A teapot is initially at rest on a horizontal tabletop, then one end of the table is lifted slightly. Does the normal force increase or decrease? Does the force of static friction increase or decrease?

The free-body diagram below describes the teapot before the table is lifted and after the table has been lifted.

Before the table is lifted, the teapot was at rest and the net force acting on the teapot in $y$ direction was $\textbf{Zero}$, which could be represented mathematically as follows

$$\sum F_{y}=F_{N}-mg=0$$

$$F_{N}=mg$$

Now, let's see what happens to the value of $F_{N}$ after the table has been lifted, from the free-body diagram at the right side of the graph below, we can see that the forces acting on the teapot in $y$ direction are $F_{N}$ and $mg \cos{(\theta)}$, and since the teapot still at rest, then the net force acting on the teapot in $y$ direction is $\textbf{Zero}$, which could be represented mathematically as follows

$$\sum F_{y}=F_{N}-mg\cos{(\theta)}=0$$

$$F_{N}=mg\cos{(\theta)}$$

Notice that $[\cos{(\theta)} < 1$ for $\theta \neq 0]$, hence

$$mg\cos{(\theta)} < mg$$

Which means that the normal force on the teapot will decrease after lifting the table.

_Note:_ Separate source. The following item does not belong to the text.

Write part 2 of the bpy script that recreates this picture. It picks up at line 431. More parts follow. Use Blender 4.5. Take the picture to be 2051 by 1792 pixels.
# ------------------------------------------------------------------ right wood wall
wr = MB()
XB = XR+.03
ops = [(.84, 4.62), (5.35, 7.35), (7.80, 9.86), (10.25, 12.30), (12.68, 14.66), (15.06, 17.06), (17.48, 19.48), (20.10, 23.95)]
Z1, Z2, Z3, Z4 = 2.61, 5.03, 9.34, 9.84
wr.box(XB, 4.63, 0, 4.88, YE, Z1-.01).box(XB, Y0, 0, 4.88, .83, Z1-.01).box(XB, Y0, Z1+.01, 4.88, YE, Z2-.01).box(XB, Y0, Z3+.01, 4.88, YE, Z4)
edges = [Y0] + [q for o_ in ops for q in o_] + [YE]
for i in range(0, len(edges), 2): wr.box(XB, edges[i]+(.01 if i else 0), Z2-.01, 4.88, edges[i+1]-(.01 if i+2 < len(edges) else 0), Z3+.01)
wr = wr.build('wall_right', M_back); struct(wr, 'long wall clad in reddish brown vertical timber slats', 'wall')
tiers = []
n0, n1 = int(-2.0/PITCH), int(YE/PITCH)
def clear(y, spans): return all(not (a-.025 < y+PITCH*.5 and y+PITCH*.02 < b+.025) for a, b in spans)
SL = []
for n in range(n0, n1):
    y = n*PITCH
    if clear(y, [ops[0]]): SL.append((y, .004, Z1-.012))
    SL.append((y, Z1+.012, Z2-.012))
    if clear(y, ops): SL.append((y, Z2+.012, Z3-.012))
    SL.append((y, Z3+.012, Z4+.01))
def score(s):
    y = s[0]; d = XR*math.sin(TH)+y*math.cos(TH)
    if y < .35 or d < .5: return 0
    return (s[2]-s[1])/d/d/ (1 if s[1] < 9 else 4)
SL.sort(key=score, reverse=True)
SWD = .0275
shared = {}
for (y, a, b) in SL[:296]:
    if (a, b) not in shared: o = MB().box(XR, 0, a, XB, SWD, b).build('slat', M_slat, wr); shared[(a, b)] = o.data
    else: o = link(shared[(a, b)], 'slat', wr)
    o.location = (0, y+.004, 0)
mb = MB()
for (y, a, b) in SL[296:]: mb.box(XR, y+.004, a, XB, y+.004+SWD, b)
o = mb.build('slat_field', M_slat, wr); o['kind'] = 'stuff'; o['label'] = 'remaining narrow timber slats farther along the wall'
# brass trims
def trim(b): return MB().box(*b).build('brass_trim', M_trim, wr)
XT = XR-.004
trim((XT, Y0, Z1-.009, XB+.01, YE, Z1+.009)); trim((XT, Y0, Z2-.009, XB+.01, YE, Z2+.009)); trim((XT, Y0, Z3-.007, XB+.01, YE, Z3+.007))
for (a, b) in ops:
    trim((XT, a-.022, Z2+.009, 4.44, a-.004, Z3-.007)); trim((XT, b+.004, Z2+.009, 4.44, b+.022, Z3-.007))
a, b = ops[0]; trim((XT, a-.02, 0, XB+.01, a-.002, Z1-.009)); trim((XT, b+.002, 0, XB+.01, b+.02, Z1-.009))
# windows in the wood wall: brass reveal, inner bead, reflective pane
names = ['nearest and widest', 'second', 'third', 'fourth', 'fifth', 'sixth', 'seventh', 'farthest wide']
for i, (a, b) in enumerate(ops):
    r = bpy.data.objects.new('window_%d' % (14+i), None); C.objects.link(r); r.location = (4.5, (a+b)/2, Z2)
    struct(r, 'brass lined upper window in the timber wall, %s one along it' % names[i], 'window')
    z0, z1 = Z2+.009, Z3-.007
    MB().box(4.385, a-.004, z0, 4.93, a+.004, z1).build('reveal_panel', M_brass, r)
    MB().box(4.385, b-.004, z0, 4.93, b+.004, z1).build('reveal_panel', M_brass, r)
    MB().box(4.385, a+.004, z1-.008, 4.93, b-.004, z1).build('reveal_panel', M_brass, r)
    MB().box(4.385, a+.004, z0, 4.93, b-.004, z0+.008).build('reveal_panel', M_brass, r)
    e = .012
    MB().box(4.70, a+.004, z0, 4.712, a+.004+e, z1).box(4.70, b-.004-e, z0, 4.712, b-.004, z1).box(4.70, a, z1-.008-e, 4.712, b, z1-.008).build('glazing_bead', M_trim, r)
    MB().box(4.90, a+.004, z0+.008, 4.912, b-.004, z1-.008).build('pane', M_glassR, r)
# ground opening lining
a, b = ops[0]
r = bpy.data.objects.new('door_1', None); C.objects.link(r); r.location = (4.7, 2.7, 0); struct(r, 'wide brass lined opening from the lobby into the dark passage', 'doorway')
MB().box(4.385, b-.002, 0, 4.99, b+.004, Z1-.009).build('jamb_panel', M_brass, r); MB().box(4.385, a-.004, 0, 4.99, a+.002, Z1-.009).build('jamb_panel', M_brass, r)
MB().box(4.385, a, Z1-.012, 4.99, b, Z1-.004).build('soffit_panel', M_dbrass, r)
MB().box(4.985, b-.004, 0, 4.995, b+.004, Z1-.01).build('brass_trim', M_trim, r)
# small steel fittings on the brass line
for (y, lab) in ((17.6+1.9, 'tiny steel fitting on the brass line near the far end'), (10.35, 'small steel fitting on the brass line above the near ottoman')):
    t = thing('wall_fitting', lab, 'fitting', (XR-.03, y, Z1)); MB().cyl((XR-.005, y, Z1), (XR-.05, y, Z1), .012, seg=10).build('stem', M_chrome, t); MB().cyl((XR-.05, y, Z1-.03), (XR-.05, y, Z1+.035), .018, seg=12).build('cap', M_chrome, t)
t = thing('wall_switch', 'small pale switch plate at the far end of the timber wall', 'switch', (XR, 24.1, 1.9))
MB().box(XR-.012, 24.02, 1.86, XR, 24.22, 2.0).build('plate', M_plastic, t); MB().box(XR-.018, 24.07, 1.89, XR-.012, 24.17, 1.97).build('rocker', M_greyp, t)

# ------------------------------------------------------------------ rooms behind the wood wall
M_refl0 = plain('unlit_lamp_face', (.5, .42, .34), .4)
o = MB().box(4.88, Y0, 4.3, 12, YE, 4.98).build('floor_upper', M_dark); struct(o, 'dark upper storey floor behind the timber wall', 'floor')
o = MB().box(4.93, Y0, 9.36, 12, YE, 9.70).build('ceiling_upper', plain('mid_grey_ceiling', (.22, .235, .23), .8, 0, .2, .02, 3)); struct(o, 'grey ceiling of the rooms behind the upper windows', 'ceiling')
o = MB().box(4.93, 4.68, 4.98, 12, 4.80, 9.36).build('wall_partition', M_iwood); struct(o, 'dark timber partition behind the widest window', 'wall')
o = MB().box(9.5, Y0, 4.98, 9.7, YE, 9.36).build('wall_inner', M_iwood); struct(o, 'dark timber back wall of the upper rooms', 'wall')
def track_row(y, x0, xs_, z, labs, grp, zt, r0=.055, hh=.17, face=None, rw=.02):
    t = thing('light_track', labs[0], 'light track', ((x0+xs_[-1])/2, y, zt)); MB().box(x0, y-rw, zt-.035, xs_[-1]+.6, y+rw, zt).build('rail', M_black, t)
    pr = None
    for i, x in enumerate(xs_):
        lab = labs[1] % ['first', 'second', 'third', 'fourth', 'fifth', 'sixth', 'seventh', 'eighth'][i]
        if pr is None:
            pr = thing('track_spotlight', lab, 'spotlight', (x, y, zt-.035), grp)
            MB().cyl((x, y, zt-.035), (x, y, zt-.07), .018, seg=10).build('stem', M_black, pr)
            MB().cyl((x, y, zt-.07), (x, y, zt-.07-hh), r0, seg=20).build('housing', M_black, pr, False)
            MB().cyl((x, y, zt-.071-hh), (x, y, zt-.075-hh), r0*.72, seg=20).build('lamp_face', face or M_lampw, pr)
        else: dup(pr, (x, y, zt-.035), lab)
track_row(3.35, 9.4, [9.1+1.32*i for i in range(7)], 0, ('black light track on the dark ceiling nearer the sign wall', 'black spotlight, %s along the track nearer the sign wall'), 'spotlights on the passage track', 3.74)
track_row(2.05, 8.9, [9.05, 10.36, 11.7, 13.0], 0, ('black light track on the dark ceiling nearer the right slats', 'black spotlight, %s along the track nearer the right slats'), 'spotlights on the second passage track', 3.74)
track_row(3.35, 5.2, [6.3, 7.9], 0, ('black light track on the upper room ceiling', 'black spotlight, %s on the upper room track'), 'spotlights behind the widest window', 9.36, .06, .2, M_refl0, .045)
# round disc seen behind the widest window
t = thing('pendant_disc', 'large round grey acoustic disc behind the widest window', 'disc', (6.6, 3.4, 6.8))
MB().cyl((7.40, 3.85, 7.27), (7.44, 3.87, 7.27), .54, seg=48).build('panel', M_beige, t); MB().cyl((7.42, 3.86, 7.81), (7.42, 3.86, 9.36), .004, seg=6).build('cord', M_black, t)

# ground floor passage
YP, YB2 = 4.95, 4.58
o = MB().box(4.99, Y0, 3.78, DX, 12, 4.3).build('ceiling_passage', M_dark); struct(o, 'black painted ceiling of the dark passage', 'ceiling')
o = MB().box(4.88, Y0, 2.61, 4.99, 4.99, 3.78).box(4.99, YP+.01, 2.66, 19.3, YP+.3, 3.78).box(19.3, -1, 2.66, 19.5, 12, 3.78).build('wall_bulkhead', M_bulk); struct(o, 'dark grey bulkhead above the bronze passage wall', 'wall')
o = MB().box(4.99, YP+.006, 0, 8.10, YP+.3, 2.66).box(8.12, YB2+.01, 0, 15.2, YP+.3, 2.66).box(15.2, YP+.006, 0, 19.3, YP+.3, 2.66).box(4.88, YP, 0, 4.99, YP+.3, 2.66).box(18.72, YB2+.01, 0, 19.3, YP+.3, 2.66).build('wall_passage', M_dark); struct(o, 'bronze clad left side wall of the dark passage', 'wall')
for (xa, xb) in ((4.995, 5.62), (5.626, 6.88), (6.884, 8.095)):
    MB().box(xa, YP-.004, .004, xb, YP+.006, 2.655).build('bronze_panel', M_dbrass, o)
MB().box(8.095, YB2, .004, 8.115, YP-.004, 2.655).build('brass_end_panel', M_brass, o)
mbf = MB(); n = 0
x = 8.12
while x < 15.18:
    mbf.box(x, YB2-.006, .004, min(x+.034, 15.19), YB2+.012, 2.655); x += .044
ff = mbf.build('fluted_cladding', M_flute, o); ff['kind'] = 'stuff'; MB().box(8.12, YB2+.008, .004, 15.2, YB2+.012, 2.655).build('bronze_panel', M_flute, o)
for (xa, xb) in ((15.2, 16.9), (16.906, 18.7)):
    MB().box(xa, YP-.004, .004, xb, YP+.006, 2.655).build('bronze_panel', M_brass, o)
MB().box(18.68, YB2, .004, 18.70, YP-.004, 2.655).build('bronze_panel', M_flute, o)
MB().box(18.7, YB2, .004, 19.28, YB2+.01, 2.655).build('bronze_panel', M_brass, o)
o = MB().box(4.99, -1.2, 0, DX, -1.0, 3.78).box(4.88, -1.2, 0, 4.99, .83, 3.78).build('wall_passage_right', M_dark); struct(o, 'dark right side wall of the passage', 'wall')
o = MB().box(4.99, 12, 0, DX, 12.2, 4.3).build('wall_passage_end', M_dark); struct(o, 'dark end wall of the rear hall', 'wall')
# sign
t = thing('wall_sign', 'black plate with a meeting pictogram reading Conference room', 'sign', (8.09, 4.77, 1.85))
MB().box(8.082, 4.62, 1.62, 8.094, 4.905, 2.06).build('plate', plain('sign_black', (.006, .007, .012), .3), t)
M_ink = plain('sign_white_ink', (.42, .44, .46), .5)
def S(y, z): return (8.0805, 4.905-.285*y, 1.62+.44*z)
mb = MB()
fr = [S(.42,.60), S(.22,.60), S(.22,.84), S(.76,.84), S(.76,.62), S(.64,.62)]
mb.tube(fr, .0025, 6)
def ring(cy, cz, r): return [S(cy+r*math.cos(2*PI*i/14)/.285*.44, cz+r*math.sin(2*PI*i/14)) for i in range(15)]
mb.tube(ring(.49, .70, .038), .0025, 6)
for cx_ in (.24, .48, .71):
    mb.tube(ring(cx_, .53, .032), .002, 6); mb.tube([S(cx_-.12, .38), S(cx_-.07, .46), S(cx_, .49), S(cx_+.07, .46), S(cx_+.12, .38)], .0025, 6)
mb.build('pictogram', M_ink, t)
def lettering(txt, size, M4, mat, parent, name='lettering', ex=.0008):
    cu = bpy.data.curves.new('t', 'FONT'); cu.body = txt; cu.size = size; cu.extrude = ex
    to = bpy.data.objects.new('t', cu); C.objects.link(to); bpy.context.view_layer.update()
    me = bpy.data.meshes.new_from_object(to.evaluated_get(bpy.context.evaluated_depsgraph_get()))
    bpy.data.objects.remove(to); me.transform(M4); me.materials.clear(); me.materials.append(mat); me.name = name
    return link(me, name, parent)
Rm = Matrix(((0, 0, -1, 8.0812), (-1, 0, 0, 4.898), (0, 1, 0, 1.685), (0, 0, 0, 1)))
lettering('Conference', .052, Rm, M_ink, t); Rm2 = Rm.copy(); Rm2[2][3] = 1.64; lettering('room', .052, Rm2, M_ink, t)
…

The force of static friction between the teapot and the horizontal surface at any moment before the teapot starts moving is equal to the horizontal force acting on the teapot at that moment. So, the horizontal force before the table is lifted was $\textbf{Zero}$ and became $[mg \sin{(\theta)}]$ after the table has been lifted, meaning that the horizontal force increased after the table has been lifted which in turns means that the force of static friction has increased.